I move cross country every few years, and let me tell you that catcalling is everywhere. I'm currently in a very liberal area of a western state and I have never experienced this much catcalling anywhere else.

New Yorkers have it down to a science though. Almost to the point where it doesn't register as an insult, just a greeting.
 
I move cross country every few years, and let me tell you that catcalling is everywhere. I'm currently in a very liberal area of a western state and I have never experienced this much catcalling anywhere else.

New Yorkers have it down to a science though. Almost to the point where it doesn't register as an insult, just a greeting.
Around where I live in the Upper Midwest, you just get the random douchebags who roll down their windows to yell random insults at pedestrians just to be assholes.
 
I move cross country every few years, and let me tell you that catcalling is everywhere. I'm currently in a very liberal area of a western state and I have never experienced this much catcalling anywhere else.

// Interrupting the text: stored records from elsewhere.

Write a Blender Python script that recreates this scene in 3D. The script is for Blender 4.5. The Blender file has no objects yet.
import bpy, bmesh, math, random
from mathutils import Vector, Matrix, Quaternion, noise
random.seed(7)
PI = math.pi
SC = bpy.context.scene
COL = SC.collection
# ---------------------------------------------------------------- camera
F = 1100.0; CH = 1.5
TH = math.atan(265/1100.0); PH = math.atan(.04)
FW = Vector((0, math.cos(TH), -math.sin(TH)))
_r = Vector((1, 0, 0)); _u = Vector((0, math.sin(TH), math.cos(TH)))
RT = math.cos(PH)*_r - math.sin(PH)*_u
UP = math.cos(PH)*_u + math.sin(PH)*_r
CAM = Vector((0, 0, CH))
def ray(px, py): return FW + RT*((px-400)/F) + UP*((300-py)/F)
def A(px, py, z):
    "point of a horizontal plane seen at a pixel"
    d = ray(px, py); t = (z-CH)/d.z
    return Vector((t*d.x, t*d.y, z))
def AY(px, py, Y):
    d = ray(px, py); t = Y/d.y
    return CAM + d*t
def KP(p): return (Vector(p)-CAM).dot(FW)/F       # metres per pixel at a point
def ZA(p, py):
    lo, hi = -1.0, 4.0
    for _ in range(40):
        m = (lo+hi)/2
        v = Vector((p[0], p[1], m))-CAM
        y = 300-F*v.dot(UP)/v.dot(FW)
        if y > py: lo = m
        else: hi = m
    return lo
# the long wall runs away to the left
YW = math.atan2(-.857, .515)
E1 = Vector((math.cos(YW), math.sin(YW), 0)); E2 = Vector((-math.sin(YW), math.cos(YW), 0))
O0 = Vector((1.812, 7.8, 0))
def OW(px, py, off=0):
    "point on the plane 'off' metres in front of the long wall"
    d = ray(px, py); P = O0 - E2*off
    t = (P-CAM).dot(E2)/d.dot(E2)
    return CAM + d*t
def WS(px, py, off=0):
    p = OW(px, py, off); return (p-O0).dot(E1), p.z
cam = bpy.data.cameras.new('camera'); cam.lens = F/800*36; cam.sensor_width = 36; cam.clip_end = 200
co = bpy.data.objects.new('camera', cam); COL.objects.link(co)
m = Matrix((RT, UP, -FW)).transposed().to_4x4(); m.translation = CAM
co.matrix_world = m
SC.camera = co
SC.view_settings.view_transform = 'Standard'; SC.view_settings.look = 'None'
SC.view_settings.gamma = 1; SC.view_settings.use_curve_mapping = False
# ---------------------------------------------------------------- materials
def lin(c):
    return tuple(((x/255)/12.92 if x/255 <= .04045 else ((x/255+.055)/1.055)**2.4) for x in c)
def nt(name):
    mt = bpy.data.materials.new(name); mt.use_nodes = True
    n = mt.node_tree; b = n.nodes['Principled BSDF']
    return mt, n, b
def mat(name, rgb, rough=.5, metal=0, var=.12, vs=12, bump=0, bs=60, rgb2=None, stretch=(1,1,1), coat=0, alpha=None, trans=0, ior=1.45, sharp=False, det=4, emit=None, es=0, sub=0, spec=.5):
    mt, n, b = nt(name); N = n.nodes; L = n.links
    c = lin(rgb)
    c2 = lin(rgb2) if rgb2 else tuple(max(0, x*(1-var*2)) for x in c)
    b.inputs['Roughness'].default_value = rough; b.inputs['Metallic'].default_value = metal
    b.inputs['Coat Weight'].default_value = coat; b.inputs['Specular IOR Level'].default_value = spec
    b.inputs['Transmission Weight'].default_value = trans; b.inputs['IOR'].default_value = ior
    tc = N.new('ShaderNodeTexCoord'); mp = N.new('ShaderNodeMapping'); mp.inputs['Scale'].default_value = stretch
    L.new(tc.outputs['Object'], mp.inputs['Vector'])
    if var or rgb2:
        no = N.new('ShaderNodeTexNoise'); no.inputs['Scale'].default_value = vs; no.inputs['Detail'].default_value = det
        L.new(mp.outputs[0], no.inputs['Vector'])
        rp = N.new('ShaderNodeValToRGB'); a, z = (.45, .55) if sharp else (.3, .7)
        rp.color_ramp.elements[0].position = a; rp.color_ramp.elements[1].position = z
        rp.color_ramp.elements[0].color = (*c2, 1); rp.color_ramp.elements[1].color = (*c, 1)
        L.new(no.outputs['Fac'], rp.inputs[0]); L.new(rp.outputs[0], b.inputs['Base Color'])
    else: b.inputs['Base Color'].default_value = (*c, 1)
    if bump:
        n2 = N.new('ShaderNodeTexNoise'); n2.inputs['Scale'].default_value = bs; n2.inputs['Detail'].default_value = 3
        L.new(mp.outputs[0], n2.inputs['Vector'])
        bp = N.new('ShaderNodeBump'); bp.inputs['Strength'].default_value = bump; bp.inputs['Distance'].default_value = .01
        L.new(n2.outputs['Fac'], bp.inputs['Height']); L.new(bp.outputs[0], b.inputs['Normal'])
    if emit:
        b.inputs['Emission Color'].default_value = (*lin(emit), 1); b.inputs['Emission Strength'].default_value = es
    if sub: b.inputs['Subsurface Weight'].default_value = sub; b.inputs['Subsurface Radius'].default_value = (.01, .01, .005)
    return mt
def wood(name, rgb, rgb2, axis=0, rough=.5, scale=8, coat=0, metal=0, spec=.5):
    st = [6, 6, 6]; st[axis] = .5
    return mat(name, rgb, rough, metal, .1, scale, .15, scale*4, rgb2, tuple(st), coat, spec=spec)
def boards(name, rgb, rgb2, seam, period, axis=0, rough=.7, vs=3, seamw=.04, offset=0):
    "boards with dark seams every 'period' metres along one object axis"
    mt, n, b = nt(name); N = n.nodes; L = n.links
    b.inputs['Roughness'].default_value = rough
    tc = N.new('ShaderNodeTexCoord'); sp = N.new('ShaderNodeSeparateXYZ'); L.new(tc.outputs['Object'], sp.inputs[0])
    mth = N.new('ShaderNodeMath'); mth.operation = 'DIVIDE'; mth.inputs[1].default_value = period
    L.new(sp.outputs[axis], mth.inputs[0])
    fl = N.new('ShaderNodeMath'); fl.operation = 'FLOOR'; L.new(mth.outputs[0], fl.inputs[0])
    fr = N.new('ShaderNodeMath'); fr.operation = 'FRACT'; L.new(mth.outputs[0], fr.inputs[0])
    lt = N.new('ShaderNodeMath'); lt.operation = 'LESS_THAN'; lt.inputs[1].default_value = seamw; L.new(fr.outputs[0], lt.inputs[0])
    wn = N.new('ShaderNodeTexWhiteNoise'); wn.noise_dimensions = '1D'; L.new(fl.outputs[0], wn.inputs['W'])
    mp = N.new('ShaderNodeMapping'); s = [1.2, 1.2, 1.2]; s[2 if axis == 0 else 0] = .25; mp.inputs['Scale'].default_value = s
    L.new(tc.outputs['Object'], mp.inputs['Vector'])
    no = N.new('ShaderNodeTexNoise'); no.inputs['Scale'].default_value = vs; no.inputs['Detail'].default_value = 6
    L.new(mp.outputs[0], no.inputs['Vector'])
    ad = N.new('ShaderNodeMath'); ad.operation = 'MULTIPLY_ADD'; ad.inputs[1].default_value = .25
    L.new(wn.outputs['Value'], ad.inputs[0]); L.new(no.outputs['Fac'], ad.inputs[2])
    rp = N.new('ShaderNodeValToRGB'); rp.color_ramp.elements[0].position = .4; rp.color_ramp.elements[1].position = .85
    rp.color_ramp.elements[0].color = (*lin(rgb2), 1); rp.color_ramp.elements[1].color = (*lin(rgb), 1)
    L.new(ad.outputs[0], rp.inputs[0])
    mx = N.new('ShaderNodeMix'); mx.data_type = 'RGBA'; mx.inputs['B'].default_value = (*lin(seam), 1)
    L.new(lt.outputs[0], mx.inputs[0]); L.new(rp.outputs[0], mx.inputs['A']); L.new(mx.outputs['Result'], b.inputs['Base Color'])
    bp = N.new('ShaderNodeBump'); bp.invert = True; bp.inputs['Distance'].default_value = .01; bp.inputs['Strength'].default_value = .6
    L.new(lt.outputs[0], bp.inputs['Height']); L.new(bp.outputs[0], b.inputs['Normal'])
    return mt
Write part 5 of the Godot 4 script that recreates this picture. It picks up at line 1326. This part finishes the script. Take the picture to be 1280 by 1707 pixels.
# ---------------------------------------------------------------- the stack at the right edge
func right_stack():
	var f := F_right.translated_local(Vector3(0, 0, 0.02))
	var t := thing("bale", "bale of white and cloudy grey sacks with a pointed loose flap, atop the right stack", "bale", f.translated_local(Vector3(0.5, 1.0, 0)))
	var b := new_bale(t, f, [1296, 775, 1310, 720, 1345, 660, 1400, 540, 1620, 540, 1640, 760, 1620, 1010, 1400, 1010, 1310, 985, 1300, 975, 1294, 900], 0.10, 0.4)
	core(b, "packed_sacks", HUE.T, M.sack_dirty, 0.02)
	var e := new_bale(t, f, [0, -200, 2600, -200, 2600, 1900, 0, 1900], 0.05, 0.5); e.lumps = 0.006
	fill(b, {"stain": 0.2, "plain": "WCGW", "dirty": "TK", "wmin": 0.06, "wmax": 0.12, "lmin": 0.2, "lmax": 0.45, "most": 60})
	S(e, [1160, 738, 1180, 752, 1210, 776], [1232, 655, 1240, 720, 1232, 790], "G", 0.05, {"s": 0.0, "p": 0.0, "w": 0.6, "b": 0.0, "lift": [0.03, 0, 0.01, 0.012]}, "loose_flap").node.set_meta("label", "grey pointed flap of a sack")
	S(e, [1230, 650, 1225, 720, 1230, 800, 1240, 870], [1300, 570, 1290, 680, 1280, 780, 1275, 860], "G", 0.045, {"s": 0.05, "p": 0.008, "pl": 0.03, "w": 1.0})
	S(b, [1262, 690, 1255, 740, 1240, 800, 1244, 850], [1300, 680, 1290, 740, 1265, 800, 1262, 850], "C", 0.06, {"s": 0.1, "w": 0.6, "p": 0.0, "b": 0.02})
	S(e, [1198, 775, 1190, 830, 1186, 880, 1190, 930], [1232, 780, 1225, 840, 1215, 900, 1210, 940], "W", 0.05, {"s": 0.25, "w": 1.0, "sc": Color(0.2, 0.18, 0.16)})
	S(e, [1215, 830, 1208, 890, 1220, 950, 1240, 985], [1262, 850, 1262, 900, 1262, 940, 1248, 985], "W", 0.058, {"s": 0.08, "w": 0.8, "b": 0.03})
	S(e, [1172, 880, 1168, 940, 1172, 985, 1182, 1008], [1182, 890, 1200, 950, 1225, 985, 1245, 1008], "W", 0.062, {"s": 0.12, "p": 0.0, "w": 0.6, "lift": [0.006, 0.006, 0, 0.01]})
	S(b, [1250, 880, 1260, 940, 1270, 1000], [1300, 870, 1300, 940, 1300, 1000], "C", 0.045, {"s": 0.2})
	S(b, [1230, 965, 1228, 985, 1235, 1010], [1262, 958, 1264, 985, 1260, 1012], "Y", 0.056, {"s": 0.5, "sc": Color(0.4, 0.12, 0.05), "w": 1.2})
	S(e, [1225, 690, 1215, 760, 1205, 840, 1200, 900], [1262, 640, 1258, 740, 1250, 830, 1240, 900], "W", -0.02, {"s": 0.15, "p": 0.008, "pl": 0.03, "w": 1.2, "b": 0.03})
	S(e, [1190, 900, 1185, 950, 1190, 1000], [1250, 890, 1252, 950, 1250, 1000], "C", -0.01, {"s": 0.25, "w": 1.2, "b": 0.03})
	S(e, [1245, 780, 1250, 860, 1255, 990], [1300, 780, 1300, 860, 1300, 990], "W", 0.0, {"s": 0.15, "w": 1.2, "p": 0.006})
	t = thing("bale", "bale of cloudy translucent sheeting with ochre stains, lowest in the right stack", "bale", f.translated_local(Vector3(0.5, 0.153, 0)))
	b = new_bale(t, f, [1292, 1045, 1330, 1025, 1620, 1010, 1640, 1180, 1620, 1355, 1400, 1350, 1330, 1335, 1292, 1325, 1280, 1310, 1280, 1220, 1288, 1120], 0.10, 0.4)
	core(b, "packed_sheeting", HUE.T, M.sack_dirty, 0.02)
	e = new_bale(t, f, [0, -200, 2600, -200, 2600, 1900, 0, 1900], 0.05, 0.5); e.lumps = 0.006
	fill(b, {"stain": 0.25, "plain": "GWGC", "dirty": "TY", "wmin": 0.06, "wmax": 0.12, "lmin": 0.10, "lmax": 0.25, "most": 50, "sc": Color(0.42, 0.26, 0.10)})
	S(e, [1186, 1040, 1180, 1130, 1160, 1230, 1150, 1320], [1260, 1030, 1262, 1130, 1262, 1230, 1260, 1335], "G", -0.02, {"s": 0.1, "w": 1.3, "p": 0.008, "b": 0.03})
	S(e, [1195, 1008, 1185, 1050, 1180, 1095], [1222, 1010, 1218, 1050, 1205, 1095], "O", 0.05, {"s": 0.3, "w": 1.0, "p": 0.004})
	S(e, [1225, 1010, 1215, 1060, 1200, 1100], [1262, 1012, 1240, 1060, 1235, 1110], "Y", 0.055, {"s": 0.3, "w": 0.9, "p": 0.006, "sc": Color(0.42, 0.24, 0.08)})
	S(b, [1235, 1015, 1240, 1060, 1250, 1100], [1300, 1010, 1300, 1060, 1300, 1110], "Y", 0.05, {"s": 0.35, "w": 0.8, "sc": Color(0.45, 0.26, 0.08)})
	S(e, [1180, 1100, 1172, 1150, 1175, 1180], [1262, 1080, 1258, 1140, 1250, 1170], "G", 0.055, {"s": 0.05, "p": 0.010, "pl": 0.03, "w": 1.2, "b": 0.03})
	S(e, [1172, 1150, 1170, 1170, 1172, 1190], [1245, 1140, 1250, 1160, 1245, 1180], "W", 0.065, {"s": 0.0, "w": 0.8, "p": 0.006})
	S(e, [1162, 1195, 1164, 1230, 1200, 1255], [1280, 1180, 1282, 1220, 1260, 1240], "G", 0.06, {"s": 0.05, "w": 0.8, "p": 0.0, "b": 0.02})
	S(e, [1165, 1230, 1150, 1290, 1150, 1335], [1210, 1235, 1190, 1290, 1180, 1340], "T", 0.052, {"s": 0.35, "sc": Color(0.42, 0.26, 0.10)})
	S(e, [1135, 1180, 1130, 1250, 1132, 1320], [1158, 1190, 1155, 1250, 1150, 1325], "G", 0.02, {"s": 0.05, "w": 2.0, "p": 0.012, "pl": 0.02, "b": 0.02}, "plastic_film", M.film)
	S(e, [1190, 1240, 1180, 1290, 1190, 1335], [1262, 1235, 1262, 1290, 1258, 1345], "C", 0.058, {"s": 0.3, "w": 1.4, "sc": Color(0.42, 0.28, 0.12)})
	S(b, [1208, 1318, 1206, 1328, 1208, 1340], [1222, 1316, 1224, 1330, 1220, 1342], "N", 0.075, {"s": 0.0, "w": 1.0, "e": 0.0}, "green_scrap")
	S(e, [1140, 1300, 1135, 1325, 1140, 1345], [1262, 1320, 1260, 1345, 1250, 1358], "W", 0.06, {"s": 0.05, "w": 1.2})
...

New Yorkers have it down to a science though. Almost to the point where it doesn't register as an insult, just a greeting.
Well you said it, you're in a very liberal area, which would be influenced by liberal big city culture, which is where this shit comes from. I mean I have been catcalled before, but it was usually when I was a tourist somewhere other than the midwest.
 
I guess she's partly behind the "intersectionality" thing that black feminists used to shame white feminists for ignoring them.
Interestingly when I went to college there was a lot of good conversation about whether or not intersectionality was a good thing. It mostly had to do with feminism in the Middle East and in Asia (particularly South Korea.) South Korea got a lot of discussion because it's a westernized country and still incredibly patriarchal, and the women there typically reject western feminism.

So the question was basically is intersectionality just another form of western colonialism or not. Since it's basically saying what we as western academics think is good is also good for women in South Korea they just don't know it yet. Unfortunately this line of thinking seems to have died out. Probably because it made people uncomfortable.